0 Unconfined, the unconfined flag and default allow
John Johansen edited this page 2024-07-25 22:59:19 +00:00

Introduction

The relationship between the unconfined profile, the unconfined flag, and the default-allow flag is can be confusing, and requires some knowledge of how AppArmor mediation works and why to fully understand.

short explanation

unconfined flag

The unconfined flag puts a profile into the unconfined mode. In the unconfined mode the profile acts almost like the application is running unconfined on system without AppArmor. The unconfined flag is used with a profile to give an application a security label that can be referenced for ipc.

In newer kernels it is possible that some rules might be enforced while unconfined and will require the unconfined profile to have rules if it is to allow the unconfined restricted item. An example of this would be the unprivileged user namespace restriction.

The effect of adding rules to a profile with the unconfined flag is kernel and parser dependent, but generally speaking rules will have no effect unless there is a special requirement like with the unprivileged user namespace restriction. The rules however will likely be compiled and carried into the kernel in case such restriction are enabled.

Profiles in the unconfined mode will reflect this with (unconfined) as part of their context.

default_allow flag

The default_allow flag puts a profile into deny listing mode. All operations are allowed by default. Allow rules within the profile are allowed but redundant. In default allow profiles deny rules are the only way to cause mediation.

The default_allow flag can be implemented in userspace by adding a low priority allow all, rule to the profile. However the policy compiler (apparmor parser) is allowed to optimize the policy so that rule classes that have no denials are optimized away and treated as not enforced for a small performance improvement.

The profiles with the default_allow flag set will have (enforce) as part of their context.

unconfined profile

The unconfined profile is a special profile with the reserved name unconfined, no attachment specification, and the unconfined flag set. There is a unique unconfined profile created for each policy namespace. The unconfined profile is the default profile assigned to tasks on kernel init, if init is to change its profile it will use the change_profile api.

The unconfined profile has domain transition of ix /**,, so that if an application is started from the unconfined profile it will check for other attaching to other profiles before falling back to using the unconfined profile.

The unconfined profile is special in that its mode will not be reported as part of introspection.

In depth explanation

Under the hood optimizations can blur the boundaries between the unconfined flag, the default_allow or even an allow all, rule embedded in the profile. To understand this a little bit of knowledge about how AppArmor is implemented is needed.

short circuiting mediation

AppArmor does short circuiting of mediation when ever it can to reduce the performance impact mediation can have. Ideally when AppArmor is not enforcing policy it would have no overhead, allowing it to be enabled on systems and made available for the cases where mediation is desired.

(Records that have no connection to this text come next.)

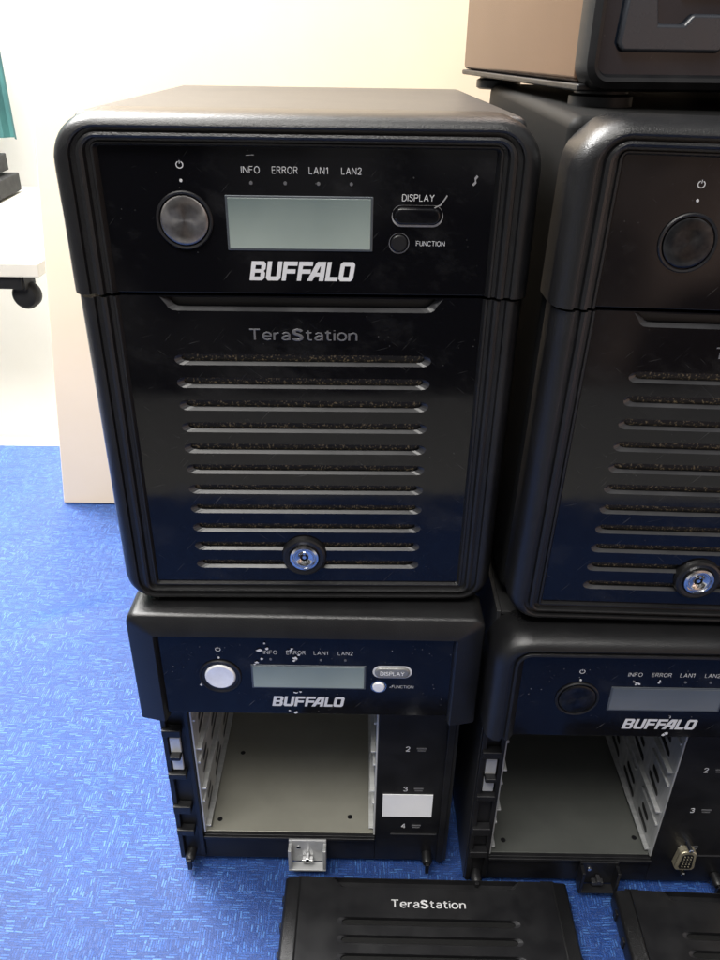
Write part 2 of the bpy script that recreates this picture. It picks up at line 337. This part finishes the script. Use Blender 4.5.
def build_hood(root,style):
    W={'upper':8.9,'dark':8.75,'lower':8.6,'darklow':8.6}[style]
    flat=style=='lower'; low=style in('lower','darklow')
    prof=HOODFLAT if flat else (HOODLOW if low else HOOD)
    hood=sweep('bezel',W,21.4,SEAM+.05 if not flat else SEAM-.25,.6 if flat else 1.8,prof,True,M['matte'],root,dz=.85 if low else .66)
    gm=M['worn'] if low else M['gloss']
    cp=boxes('control_panel',[(-7.4,7.4,.44,2.3,SEAM+.04,20.4)],gm,root,bevel=.06)
    y=.428
    za,zb=(16.75,18.3) if low else (16.62,18.62)
    xr_=2.95 if flat else 2.75
    bm=bmesh.new(); abox(bm,-2.75,xr_,.40,.5,za,zb)
    finish('display_rim',bm,M['lcdrim'],cp,bevel=.03)
    bm=bmesh.new(); abox(bm,-2.66,xr_-.09,.385,.5,za+.08,zb-.08)
    finish('display_screen',bm,M['lcddark'] if style=='darklow' else M['lcd'],cp,bevel=.02)
    bx,bz=-4.3,17.7 if not low else 17.5
    if style=='dark': bx,bz=-4.2,17.4
    lathe('button_ring',bx,bz,[(.93,.43),(.95,.36),(1.02,.34),(1.06,.38),(1.06,.5)],M['plain'],cp)
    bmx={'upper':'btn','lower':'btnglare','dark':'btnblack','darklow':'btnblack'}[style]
    rr=.92 if style!='lower' else .78
    if style=='lower':
        lathe('button_surround',bx,bz,[(.78,.40),(.92,.38),(.92,.5)],M['plain'],cp)
    lathe('power_button',bx,bz,[(0,.36),(rr*.5,.35),(rr*.88,.32),(rr*.96,.36),(rr,.45)],M[bmx],cp,n=64)
    arc=[];n=14
    for i in range(n+1):
        a=rad(115+310*i/n); arc.append((.15*math.cos(a),.15*math.sin(a)))
    for i in range(n,-1,-1):
        a=rad(115+310*i/n); arc.append((.11*math.cos(a),.11*math.sin(a)))
    lz=19.65 if not low else 19.25
    if style=='dark': lz=19.4
    wm=M['white']
    to_flat('power_symbol',curve_mesh('p',[arc,[(-.015,.04),(.015,.04),(.015,.17),(-.015,.17)]]),bx,lz,y,.28,.28,wm,cp)
    lathe('indicator_light',bx,lz-.55,[(0,.41),(.05,.41),(.06,.45)],wm,cp,n=16)
    for s,x,w in (('INFO',-1.75,.68),('ERROR',-.5,.94),('LAN1',.72,.70),('LAN2',1.92,.74)):
        stroke('label_lettering',s,x,lz-.15,y,w,.25,wm,cp,.06,gap=.28)
        lathe('indicator_light',x,lz-.6,[(0,.41),(.06,.41),(.07,.45)],M['dull'],cp,n=16)
    pm=M['print'] if style!='lower' else M['chrome']
    if style!='lower':
        stroke('label_lettering','DISPLAY',4.4,18.6,y,1.2,.25,wm,cp,.065)
    dx=4.4 if style!='lower' else 4.25
    prism('display_button',pill_pts(dx,17.95,1.75,.62,.3),.30,.5,M['gloss'] if style!='lower' else M['wornsilver'],cp,bevel=.1,seg=3)
    if style=='lower':
        ring=curve_mesh('r',[pill_pts(0,0,1.94,.8,.39),pill_pts(0,0,1.72,.58,.28)])
        to_flat('button_outline',ring,dx,17.95,y-.01,1.94,.8,M['silver'],cp)
        stroke('label_lettering','DISPLAY',dx,17.95,.285,1.2,.26,M['paper'],cp,.08)
    else:
        ring=curve_mesh('r',[pill_pts(0,0,1.92,.78,.38),pill_pts(0,.055,1.88,.68,.33)])  # crescent painted as the lit lower edge of the button recess
        to_flat('button_outline',ring,dx,17.95,y-.01,1.92,.78,M['edge'] if style=='upper' else pm,cp)
    if style=='upper':
        for P,wd_ in (([(4.85,18.14),(5.05,18.3),(5.22,18.38),(5.38,18.6),(5.45,18.72)],.035),([(6.35,19.1),(6.45,19.2),(6.42,19.32),(6.5,19.42)],.06),([(-1.9,20.0),(-1.6,20.02)],.02)):
            bm=bmesh.new()
            for q,((xa,za_),(xb,zb_)) in enumerate(zip(P,P[1:])):
                bm.faces.new([bm.verts.new(v_) for v_ in ((xa,.41,za_),(xa+wd_,.41,za_-wd_),(xb+wd_,.41,zb_-wd_),(xb,.41,zb_))])
            bmesh.ops.remove_doubles(bm,verts=bm.verts,dist=.001); finish('scratch',bm,M['edge'],cp)
    fx=3.75 if style!='lower' else 3.6
    lathe('function_button',fx,16.95,[(0,.33),(.27,.34),(.31,.38),(.32,.5)],M['btnglare'] if style=='lower' else M['plain'],cp,n=28)
    ring=curve_mesh('r',[[(math.cos(i*.2618),math.sin(i*.2618)) for i in range(24)],[(.92*math.cos(i*.2618),.05+.9*math.sin(i*.2618)) for i in range(24)]])
    to_flat('button_outline',ring,fx,16.95,y-.01,.78,.78,pm,cp)
    stroke('label_lettering','FUNCTION',fx+1.2,16.95,y,1.1,.19,wm,cp,.065)
    logo(cp,.05,15.85,y,4.1 if not low else 3.7,.74 if not low else .68,M['silver'])
    return hood

def door_plate(parent,mat):
    W=7.5; y0=.42
    zc=[2.0+1.02*i for i in range(11)]
    holes=[(z-.22,z+.25,5.25,False) for z in zc]+[(14.25,14.8,5.35,True)]
    bm=bmesh.new(); V=lambda x,zz,y=y0: bm.verts.new((x,y,zz))
    zs=.8
    def side(a,b_,xh,big):
        if big: return [(xh-.45,a),(xh-.22,a+.03),(xh-.08,a+.12),(xh+.0,a+.26),(xh+.22,b_)]
        r=(b_-a)/2; return [(xh-r*1.4+r*1.4*math.sin(rad(t)),(a+b_)/2-r*math.cos(rad(t))) for t in (0,30,60,90,120,150,180)]
    prev=None
    for (a,b_,xh,big) in holes:
        sr=side(a,b_,xh,big)
        top=[V(-prev,zs),V(prev,zs)] if prev else []
        bm.faces.new([V(-W,zs),*top,V(W,zs),V(W,a),V(sr[0][0],a),V(-sr[0][0],a),V(-W,a)])
        bm.faces.new([V(W,a),V(W,b_)]+[V(x,zz) for x,zz in reversed(sr)])
        bm.faces.new([V(-W,b_),V(-W,a)]+[V(-x,zz) for x,zz in sr])
        loop=sr+[(-x,zz) for x,zz in reversed(sr)]
        li=.11 if not big else .13
        def inner(x,zz):
            t=(zz-a)/(b_-a)
            xi=x-math.copysign(.26 if not big else .2,x)
            return (xi, a+li+(b_-a-li-.01)*t)
        ra=[inner(*p) for p in loop]; ya=y0+(.14 if not big else .2); yb=y0+.4; n=len(loop)
        for j in range(n):
            k=(j+1)%n
            istop=loop[j][1]>b_-.001 and loop[k][1]>b_-.001
            f=bm.faces.new([V(*loop[j]),V(*loop[k]),V(*ra[k],ya),V(*ra[j],ya)]); f.material_index=2 if istop else 1
            f=bm.faces.new([V(*ra[j],ya),V(*ra[k],ya),V(*ra[k],yb),V(*ra[j],yb)]); f.material_index=2
        if big:
            bm.faces.new([V(*p,yb) for p in ra]).material_index=2
        zs=b_; prev=sr[-1][0]
    bm.faces.new([V(-W,zs),V(-prev,zs),V(prev,zs),V(W,zs),V(W,14.84),V(-W,14.84)])
    bm.faces.new([V(-W,14.84),V(W,14.84),V(W,14.84,1.2),V(-W,14.84,1.2)])
    bmesh.ops.remove_doubles(bm,verts=bm.verts,dist=.001)
    return finish('door_panel',bm,[mat,M['lip'],M['plain']],parent,smooth=0)
def build_door(root,bright=False,loc=(0,0,0),rot=(0,0,0),lockit=True,W=8.75,prof=DOOR):
    fr=sweep('door',W,SEAM-.06,0,1.5,prof,False,M['matte'],root,loc=loc,rot=rot,dz=.62,extra=[(-7.05,7.05,1.5,1.69,1.25,14.8)])
    door_plate(fr,M['gloss'] if not bright else M['plain'])
    boxes('vent_mesh',[(-5.6,5.6,.66,.9,1.4,14.0)],M['vent'] if not bright else M['flat'],fr,bevel=0)
    series(fr,.05,13.3,.41,4.35,.54,M['silver'] if bright else M['dull'])
    if lockit:
        lx,lz=-.15,2.55
        lathe('lock_housing',lx,lz,[(.66,.30),(.74,.2),(.9,.17),(1.0,.22),(1.05,.36),(1.05,.65)],M['matte'],fr)
        bm=bmesh.new(); lathe_y(bm,lx,lz,[(.20,.5),(.20,.2),(.30,.14),(.42,.12),(.46,.2),(.50,.2),(.55,.10),(.66,.12),(.68,.3)],40)
        abox(bm,lx-.04,lx+.04,.10,.14,lz+.2,lz+.32); finish('lock_cylinder',bm,M['chrome'],fr)
        bm=bmesh.new(); lathe_y(bm,lx,lz,[(0,.19),(.09,.19),(.11,.3)],24); finish('lock_core',bm,M['chrome'],fr)
    return fr
def empty(name,loc,rz,cat,label,group=None,roll=0,pitch=0):
    e=bpy.data.objects.new(name,None); e.empty_display_size=.02; col.objects.link(e)
    e.location=Vector(loc)*S; e.rotation_euler=(rad(pitch),rad(roll),rad(rz)); e['label']=label; e['category']=cat
    if group: e['group']=group
    return e
def feet(root,z0=-.08,z1=.25):
    for x in (-6.5,6.5):
        for y in (4,20):
            bm=bmesh.new(); n=20
            a=[bm.verts.new((x+.8*math.cos(2*math.pi*i/n),y+.8*math.sin(2*math.pi*i/n),z0)) for i in range(n)]
            b_=[bm.verts.new((x+.9*math.cos(2*math.pi*i/n),y+.9*math.sin(2*math.pi*i/n),z1)) for i in range(n)]
            bm.faces.new(a); bm.faces.new(b_)
            for i in range(n): bm.faces.new((a[i],a[(i+1)%n],b_[(i+1)%n],b_[i]))
            finish('rubber_foot',bm,M['plain'],root)
def closed_unit(loc,rz,style,label,roll=0,pitch=0):
    r=empty('storage_unit',loc,rz,'network storage box',label,'stacked storage boxes',roll,pitch)
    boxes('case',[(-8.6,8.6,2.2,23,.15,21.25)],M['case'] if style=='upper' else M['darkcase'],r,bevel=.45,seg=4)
    build_hood(r,style); build_door(r,W=8.75 if style=='upper' else 8.6); feet(r,-.05,.2)
    return r
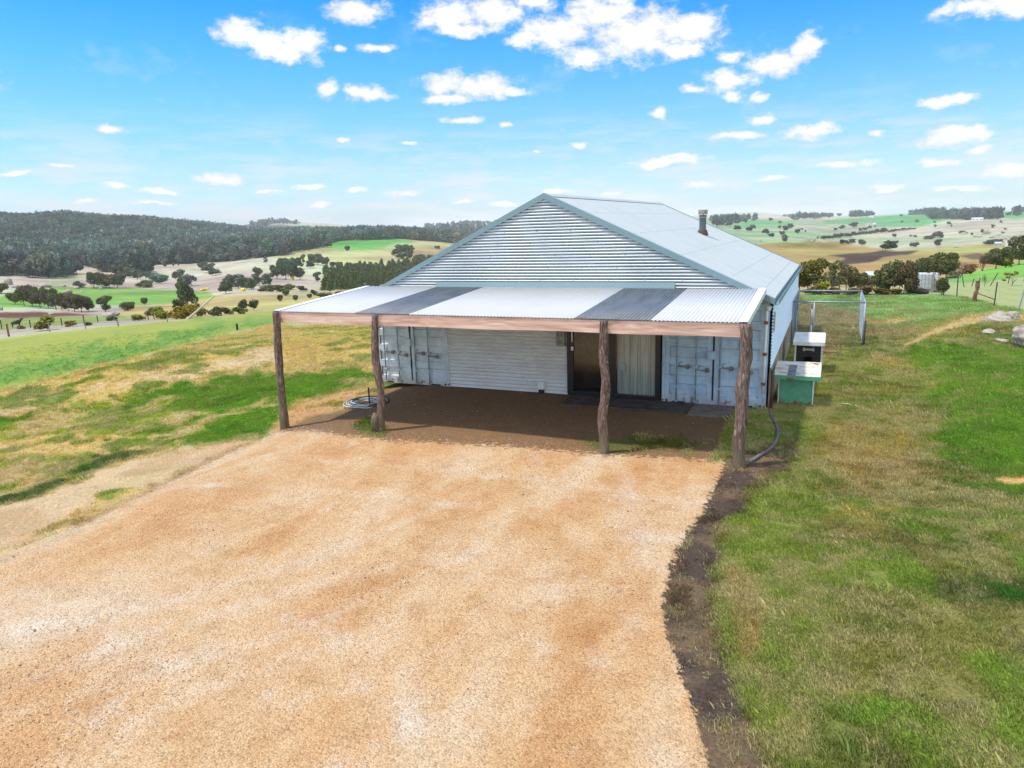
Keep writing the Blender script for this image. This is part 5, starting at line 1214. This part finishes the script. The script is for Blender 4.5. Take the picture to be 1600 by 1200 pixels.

Unfortunately it is not possible to have zero overhead but AppArmor strives to reduce overhead where ever possible. Where possible, it does this by doing quick low overhead checks about mediation before entering into code that can have a performance impact. If mediation is not required the only overhead is the early check.

mediation pattern

There is a common mediation pattern within apparmor.

get the task confinement label
do some shared work
for each Profile in the label
   do work

with short circuiting the pattern becomes

get the task confinement label
if label is mediated
   do some shared work
   for each Profile in the label
       if Profile is mediated
           do work

This allows short circuiting to be partially used even in a stacking situation.

mediation classes and compatibility

For backwards compatibility reasons, some mediation classes may not be mediated. This check is added to the mediation pattern after the Profile check but before doing the profile's work.

get the task confinement label
if label is mediated
   do some shared work
   for each Profile in the label
       if Profile is mediated
           if Class is mediated
               do work

improving the mediation check and short circuiting.

In older kernels the mediation check can be expressed more specifically as

get the task confinement label
if label is NOT unconfined
   do some shared work
   for each Profile in the label
       if Profile is NOT unconfined
           if Class is mediated
               do work

The nested nature of the mediation checks can result in more work being done than actually needs to be. Eg if none of the profiles in the label are going to mediate a Class, all profiles will still have to be checked to do this.

The unconfined check only allowed for a boolean test. To improve this a bit set of mediated classes was added to the label. When the label is created the bit set is computed from the profiles that make up the label. If any profile mediates the the class within the label the label will have the mediated bit set, and a secondary check is done. Profiles in the unconfined mode just don't set the class as mediated unless they are designed to mediate a given class.

This allowed removing the unconfined check for a more generic class mediated check.

get the task confinement label
if label class is mediated
   do some shared work
   for each Profile in the label
       if Class is mediated
           do work

The improvement is actually better than the above mediation pattern would indicate. As while only 1 check was removed, it allows for many mediation classes to be bypassed entirely on the first check, and then second Class is mediated check in the profile is now a fast bit set check instead of having to do the class walk on the state machine.

It is important to note that the above pattern relies on the policy compiler setting the mediated classes correctly for all profiles including those with the unconfined or default_allow flags.